### Set exercise
Emit the data below verbatim, stripping out any pictures.

### Records for processing
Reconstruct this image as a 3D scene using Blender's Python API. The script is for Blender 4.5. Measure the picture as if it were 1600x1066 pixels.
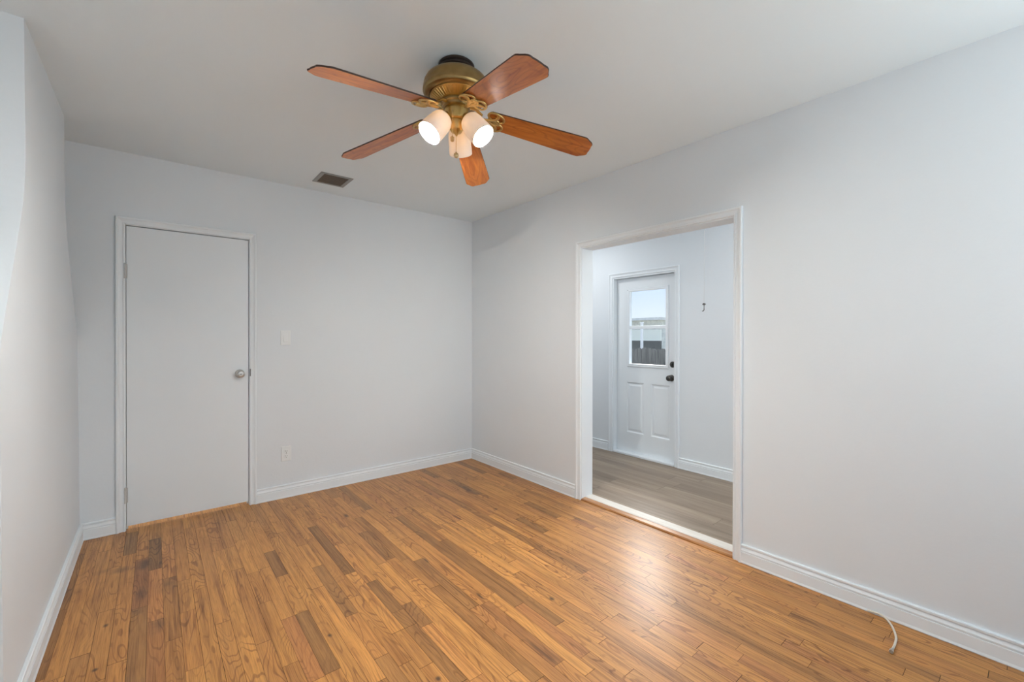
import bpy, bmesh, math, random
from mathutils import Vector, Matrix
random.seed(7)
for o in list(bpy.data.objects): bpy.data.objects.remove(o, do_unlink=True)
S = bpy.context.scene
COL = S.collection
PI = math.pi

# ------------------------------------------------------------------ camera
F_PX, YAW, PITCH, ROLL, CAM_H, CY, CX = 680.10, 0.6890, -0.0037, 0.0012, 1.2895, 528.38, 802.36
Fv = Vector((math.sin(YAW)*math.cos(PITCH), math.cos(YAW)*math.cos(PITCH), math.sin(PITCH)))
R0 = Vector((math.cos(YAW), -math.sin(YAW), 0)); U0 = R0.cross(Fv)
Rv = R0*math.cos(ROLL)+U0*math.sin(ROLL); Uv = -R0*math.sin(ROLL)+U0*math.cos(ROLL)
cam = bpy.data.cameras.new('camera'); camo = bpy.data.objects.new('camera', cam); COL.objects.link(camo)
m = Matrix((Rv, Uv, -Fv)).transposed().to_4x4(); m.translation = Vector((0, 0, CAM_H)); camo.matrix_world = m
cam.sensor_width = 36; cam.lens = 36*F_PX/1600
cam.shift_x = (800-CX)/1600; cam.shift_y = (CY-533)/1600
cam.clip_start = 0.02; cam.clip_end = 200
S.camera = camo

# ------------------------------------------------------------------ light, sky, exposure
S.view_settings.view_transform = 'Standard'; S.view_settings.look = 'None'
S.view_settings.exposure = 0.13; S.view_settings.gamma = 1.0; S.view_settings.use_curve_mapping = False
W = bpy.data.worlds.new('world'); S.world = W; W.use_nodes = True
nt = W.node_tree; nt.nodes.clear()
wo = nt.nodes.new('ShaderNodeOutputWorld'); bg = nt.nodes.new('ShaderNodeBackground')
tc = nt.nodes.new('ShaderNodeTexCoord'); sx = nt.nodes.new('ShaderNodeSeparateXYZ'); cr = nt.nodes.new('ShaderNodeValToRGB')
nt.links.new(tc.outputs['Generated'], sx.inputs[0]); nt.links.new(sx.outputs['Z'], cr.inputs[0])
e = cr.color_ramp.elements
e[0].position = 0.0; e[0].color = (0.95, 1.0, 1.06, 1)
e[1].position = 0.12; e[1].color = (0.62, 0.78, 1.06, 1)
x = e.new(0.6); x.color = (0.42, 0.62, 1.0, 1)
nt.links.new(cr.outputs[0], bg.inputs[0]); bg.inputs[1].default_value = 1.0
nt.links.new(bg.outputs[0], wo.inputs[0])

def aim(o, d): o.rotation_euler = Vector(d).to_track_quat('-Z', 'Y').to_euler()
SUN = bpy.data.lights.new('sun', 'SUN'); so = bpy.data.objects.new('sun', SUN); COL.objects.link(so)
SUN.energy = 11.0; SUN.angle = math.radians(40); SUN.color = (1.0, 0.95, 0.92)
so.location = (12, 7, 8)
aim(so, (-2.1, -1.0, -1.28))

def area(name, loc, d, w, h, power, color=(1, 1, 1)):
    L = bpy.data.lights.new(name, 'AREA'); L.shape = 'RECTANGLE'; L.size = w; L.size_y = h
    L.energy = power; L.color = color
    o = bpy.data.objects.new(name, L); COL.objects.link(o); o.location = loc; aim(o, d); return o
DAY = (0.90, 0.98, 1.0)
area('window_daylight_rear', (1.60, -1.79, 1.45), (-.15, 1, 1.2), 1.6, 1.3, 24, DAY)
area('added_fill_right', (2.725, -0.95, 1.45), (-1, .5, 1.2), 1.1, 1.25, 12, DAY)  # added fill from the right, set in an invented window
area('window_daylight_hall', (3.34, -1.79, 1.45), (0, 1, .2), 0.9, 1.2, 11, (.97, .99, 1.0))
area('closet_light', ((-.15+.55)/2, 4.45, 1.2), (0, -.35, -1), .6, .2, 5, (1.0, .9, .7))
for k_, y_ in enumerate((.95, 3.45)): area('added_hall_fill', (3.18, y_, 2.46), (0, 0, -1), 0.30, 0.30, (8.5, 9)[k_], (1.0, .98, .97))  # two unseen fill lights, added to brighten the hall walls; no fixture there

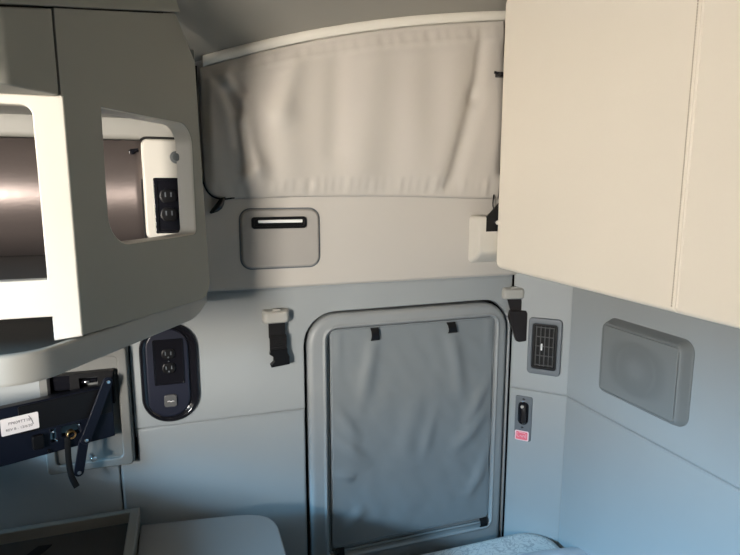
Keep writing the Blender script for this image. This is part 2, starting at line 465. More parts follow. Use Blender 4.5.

### Answer for this exercise
Reconstruct this image as a 3D scene using Blender's Python API. The script is for Blender 4.5. Measure the picture as if it were 1600x1066 pixels.
import bpy, bmesh, math, random
from mathutils import Vector, Matrix
random.seed(7)
for o in list(bpy.data.objects): bpy.data.objects.remove(o, do_unlink=True)
S = bpy.context.scene
COL = S.collection
PI = math.pi

# ------------------------------------------------------------------ camera
F_PX, YAW, PITCH, ROLL, CAM_H, CY, CX = 680.10, 0.6890, -0.0037, 0.0012, 1.2895, 528.38, 802.36
Fv = Vector((math.sin(YAW)*math.cos(PITCH), math.cos(YAW)*math.cos(PITCH), math.sin(PITCH)))
R0 = Vector((math.cos(YAW), -math.sin(YAW), 0)); U0 = R0.cross(Fv)
Rv = R0*math.cos(ROLL)+U0*math.sin(ROLL); Uv = -R0*math.sin(ROLL)+U0*math.cos(ROLL)
cam = bpy.data.cameras.new('camera'); camo = bpy.data.objects.new('camera', cam); COL.objects.link(camo)
m = Matrix((Rv, Uv, -Fv)).transposed().to_4x4(); m.translation = Vector((0, 0, CAM_H)); camo.matrix_world = m
cam.sensor_width = 36; cam.lens = 36*F_PX/1600
cam.shift_x = (800-CX)/1600; cam.shift_y = (CY-533)/1600
cam.clip_start = 0.02; cam.clip_end = 200
S.camera = camo

# ------------------------------------------------------------------ light, sky, exposure
S.view_settings.view_transform = 'Standard'; S.view_settings.look = 'None'
S.view_settings.exposure = 0.13; S.view_settings.gamma = 1.0; S.view_settings.use_curve_mapping = False
W = bpy.data.worlds.new('world'); S.world = W; W.use_nodes = True
nt = W.node_tree; nt.nodes.clear()
wo = nt.nodes.new('ShaderNodeOutputWorld'); bg = nt.nodes.new('ShaderNodeBackground')
tc = nt.nodes.new('ShaderNodeTexCoord'); sx = nt.nodes.new('ShaderNodeSeparateXYZ'); cr = nt.nodes.new('ShaderNodeValToRGB')
nt.links.new(tc.outputs['Generated'], sx.inputs[0]); nt.links.new(sx.outputs['Z'], cr.inputs[0])
e = cr.color_ramp.elements
e[0].position = 0.0; e[0].color = (0.95, 1.0, 1.06, 1)
e[1].position = 0.12; e[1].color = (0.62, 0.78, 1.06, 1)
x = e.new(0.6); x.color = (0.42, 0.62, 1.0, 1)
nt.links.new(cr.outputs[0], bg.inputs[0]); bg.inputs[1].default_value = 1.0
nt.links.new(bg.outputs[0], wo.inputs[0])

def aim(o, d): o.rotation_euler = Vector(d).to_track_quat('-Z', 'Y').to_euler()
SUN = bpy.data.lights.new('sun', 'SUN'); so = bpy.data.objects.new('sun', SUN); COL.objects.link(so)
SUN.energy = 11.0; SUN.angle = math.radians(40); SUN.color = (1.0, 0.95, 0.92)
so.location = (12, 7, 8)
aim(so, (-2.1, -1.0, -1.28))

def area(name, loc, d, w, h, power, color=(1, 1, 1)):
    L = bpy.data.lights.new(name, 'AREA'); L.shape = 'RECTANGLE'; L.size = w; L.size_y = h
    L.energy = power; L.color = color
    o = bpy.data.objects.new(name, L); COL.objects.link(o); o.location = loc; aim(o, d); return o
DAY = (0.90, 0.98, 1.0)
area('window_daylight_rear', (1.60, -1.79, 1.45), (-.15, 1, 1.2), 1.6, 1.3, 24, DAY)
area('added_fill_right', (2.725, -0.95, 1.45), (-1, .5, 1.2), 1.1, 1.25, 12, DAY)  # added fill from the right, set in an invented window
area('window_daylight_hall', (3.34, -1.79, 1.45), (0, 1, .2), 0.9, 1.2, 11, (.97, .99, 1.0))
area('closet_light', ((-.15+.55)/2, 4.45, 1.2), (0, -.35, -1), .6, .2, 5, (1.0, .9, .7))
for k_, y_ in enumerate((.95, 3.45)): area('added_hall_fill', (3.18, y_, 2.46), (0, 0, -1), 0.30, 0.30, (8.5, 9)[k_], (1.0, .98, .97))  # two unseen fill lights, added to brighten the hall walls; no fixture there

Keep writing the Blender script for this image. This is part 2, starting at line 465. More parts follow. Use Blender 4.5.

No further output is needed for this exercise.